Source excerpt:
◆ ◆ ◆ ◆ ◆

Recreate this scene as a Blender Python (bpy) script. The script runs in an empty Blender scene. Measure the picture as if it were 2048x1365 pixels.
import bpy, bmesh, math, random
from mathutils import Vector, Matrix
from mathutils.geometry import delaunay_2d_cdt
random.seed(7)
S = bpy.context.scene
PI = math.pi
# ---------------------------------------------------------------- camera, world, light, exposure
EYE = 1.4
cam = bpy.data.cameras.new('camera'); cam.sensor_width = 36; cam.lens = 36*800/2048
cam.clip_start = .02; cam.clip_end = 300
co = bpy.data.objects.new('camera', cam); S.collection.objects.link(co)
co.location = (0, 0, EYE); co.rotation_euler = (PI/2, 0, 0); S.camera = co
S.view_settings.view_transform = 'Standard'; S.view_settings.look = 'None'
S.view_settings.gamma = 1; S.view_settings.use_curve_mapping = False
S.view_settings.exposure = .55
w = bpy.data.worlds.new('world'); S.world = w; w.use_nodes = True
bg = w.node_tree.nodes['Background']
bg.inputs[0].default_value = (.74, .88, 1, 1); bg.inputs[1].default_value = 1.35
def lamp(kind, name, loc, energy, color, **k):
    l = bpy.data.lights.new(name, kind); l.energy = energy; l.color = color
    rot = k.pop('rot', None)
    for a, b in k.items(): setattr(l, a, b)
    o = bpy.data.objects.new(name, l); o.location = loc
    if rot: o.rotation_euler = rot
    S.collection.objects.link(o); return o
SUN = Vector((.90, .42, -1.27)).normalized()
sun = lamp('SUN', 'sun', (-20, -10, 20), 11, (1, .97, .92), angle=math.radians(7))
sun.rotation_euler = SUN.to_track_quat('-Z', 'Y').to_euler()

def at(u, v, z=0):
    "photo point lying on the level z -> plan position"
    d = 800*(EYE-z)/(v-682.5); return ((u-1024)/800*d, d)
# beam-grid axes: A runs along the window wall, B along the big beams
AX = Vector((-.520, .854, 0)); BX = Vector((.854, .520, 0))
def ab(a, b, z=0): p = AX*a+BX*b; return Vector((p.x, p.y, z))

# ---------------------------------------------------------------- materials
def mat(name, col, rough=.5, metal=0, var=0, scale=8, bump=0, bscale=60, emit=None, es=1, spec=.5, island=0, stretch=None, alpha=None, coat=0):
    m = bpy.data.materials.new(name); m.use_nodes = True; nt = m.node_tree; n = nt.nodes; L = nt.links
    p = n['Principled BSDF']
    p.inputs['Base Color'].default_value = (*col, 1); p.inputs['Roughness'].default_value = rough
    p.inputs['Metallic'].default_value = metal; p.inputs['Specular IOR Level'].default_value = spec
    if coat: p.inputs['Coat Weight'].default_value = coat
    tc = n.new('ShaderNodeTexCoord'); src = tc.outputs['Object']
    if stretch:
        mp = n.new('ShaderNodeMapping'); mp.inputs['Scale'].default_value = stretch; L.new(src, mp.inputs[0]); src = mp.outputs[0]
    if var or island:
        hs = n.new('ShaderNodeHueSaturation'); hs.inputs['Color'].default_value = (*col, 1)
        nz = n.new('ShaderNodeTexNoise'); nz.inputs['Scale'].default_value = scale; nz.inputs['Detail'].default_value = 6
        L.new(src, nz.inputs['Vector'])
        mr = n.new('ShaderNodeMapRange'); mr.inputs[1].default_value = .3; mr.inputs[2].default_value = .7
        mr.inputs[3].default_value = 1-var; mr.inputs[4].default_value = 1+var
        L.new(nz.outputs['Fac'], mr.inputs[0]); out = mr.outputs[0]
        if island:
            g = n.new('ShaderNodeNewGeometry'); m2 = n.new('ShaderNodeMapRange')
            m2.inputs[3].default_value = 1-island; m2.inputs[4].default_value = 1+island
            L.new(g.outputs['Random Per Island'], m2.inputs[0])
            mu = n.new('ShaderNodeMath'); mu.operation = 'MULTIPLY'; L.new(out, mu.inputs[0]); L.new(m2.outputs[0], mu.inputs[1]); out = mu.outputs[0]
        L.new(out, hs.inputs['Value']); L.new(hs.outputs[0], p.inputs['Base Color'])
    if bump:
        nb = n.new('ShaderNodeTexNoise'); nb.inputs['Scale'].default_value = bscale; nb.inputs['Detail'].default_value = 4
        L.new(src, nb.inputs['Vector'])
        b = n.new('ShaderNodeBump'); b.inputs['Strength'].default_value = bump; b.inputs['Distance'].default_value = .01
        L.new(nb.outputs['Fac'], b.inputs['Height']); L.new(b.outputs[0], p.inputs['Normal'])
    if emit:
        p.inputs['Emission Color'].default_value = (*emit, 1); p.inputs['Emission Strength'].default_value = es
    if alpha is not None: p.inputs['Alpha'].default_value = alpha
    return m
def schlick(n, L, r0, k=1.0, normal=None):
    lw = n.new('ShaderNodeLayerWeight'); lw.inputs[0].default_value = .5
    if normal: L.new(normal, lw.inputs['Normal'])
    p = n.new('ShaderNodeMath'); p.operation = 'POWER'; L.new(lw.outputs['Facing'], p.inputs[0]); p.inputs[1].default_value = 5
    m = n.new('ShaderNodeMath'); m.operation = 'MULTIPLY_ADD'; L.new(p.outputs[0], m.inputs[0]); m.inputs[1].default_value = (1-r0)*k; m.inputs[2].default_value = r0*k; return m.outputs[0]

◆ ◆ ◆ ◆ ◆

Task instructions:
Print from the first line through the line that contains "sun.rotation_euler = SUN.to_track_quat('-Z', 'Y').to_euler()", please, including both, and leave out every line outside that stretch.

Response:
Recreate this scene as a Blender Python (bpy) script. The script runs in an empty Blender scene. Measure the picture as if it were 2048x1365 pixels.
import bpy, bmesh, math, random
from mathutils import Vector, Matrix
from mathutils.geometry import delaunay_2d_cdt
random.seed(7)
S = bpy.context.scene
PI = math.pi
# ---------------------------------------------------------------- camera, world, light, exposure
EYE = 1.4
cam = bpy.data.cameras.new('camera'); cam.sensor_width = 36; cam.lens = 36*800/2048
cam.clip_start = .02; cam.clip_end = 300
co = bpy.data.objects.new('camera', cam); S.collection.objects.link(co)
co.location = (0, 0, EYE); co.rotation_euler = (PI/2, 0, 0); S.camera = co
S.view_settings.view_transform = 'Standard'; S.view_settings.look = 'None'
S.view_settings.gamma = 1; S.view_settings.use_curve_mapping = False
S.view_settings.exposure = .55
w = bpy.data.worlds.new('world'); S.world = w; w.use_nodes = True
bg = w.node_tree.nodes['Background']
bg.inputs[0].default_value = (.74, .88, 1, 1); bg.inputs[1].default_value = 1.35
def lamp(kind, name, loc, energy, color, **k):
    l = bpy.data.lights.new(name, kind); l.energy = energy; l.color = color
    rot = k.pop('rot', None)
    for a, b in k.items(): setattr(l, a, b)
    o = bpy.data.objects.new(name, l); o.location = loc
    if rot: o.rotation_euler = rot
    S.collection.objects.link(o); return o
SUN = Vector((.90, .42, -1.27)).normalized()
sun = lamp('SUN', 'sun', (-20, -10, 20), 11, (1, .97, .92), angle=math.radians(7))
sun.rotation_euler = SUN.to_track_quat('-Z', 'Y').to_euler()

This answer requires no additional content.